Caterpillar Inc. v. Lewis, 519 U.S. 61 (1996), held that federal jurisdiction predicated on diversity of citizenship can be sustained even if there did not exist complete diversity at the time of removal to federal court, so long as complete diversity exists at the time the district court enters judgment.

Facts[edit]

James David Lewis, a resident of Kentucky, sustained injuries while operating a bulldozer. He filed suit in a Kentucky state court, alleging state-law product liability claims of defective manufacture, negligent manufacture, failure to warn, and breach of warranty. Lewis named as defendants Caterpillar and Whayne Supply Company. Caterpillar is a Delaware corporation with its principal place of business in Illinois. Whayne Supply Company, the company that sold the bulldozer, was a Kentucky corporation with its principal place of business in Kentucky. Later, the insurance company for Lewis's employer, Liberty Mutual Insurance Group, intervened as a plaintiff and made its own claims against Caterpillar and Whayne Supply. Liberty Mutual is a Massachusetts corporation with its principal place of business in Massachusetts.

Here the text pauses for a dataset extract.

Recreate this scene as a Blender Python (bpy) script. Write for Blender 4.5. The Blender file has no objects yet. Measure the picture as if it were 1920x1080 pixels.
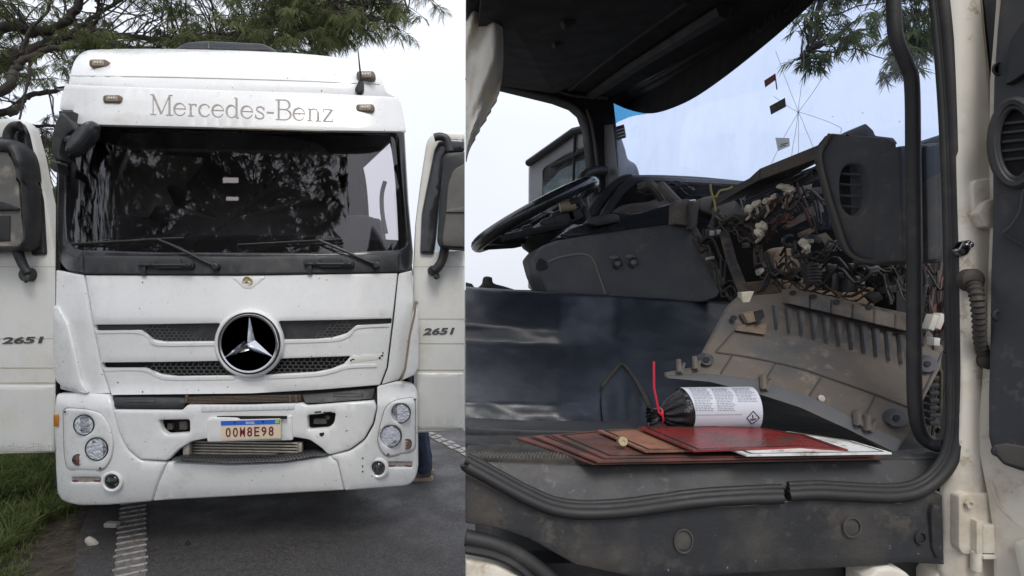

Lewis settled his claim against Whayne Supply, which led Caterpillar to seek to remove the case to federal court. Lewis opposed this effort, arguing that complete diversity did not exist between all plaintiffs and all defendants because Liberty Mutual had not settled its claims against Whayne Supply. The district court ignored Lewis's argument, and allowed the removal because it believed that the fact that Lewis had settled his claim with Whayne Supply was sufficient to create the diversity necessary for federal jurisdiction.

The case proceeded through the discovery phase, during which Liberty Mutual settled with Whayne Supply. This settlement left Caterpillar as the only defendant in the case, such that all plaintiffs were citizens of different states than all defendants. After a six-day jury trial, the district court entered judgment for Caterpillar. Lewis appealed, and the Sixth Circuit vacated the judgment. It believed that diversity did not exist because, at the time of removal, a resident of Kentucky (Lewis) was a plaintiff and another resident of Kentucky (Whayne Supply) was still a defendant, although there was no claim between these two. For this reason, the Sixth Circuit reasoned, the district court lacked jurisdiction to hear the case. Caterpillar asked the Supreme Court to review the case, stressing that at the time judgment was entered, the jurisdictional defect that had existed at the beginning had been cured. The Supreme Court agreed to hear the case.

Decision of the court[edit]

Article III allows federal courts to hear disputes between citizens of different states, but the Court has long interpreted the enabling statute whereby Congress exercised the right to confer this power as requiring that there be "complete diversity" of citizenship before federal courts may hear cases predicated on diversity jurisdiction. See 28 U.S.C. § 1332, Exxon-Mobil v. Allapattah Servs., and Strawbridge v. Curtiss. "Complete diversity" means that all plaintiffs must be citizens of different states than all defendants; in the case of corporate parties, their states of incorporation and places of business are both relevant. Under federal statute, diversity must exist at the time of removal and thereafter. In this case, both sides agreed that the district court did not correctly determine that the diversity requirement was satisfied at the time of removal and that the Sixth Circuit correctly identified this defect. Both sides also agreed that complete diversity did exist at the time of judgment. "Does the District Court's initial misjudgment still burden and run with the case, or is it overcome by the eventual dismissal of the nondiverse defendant?"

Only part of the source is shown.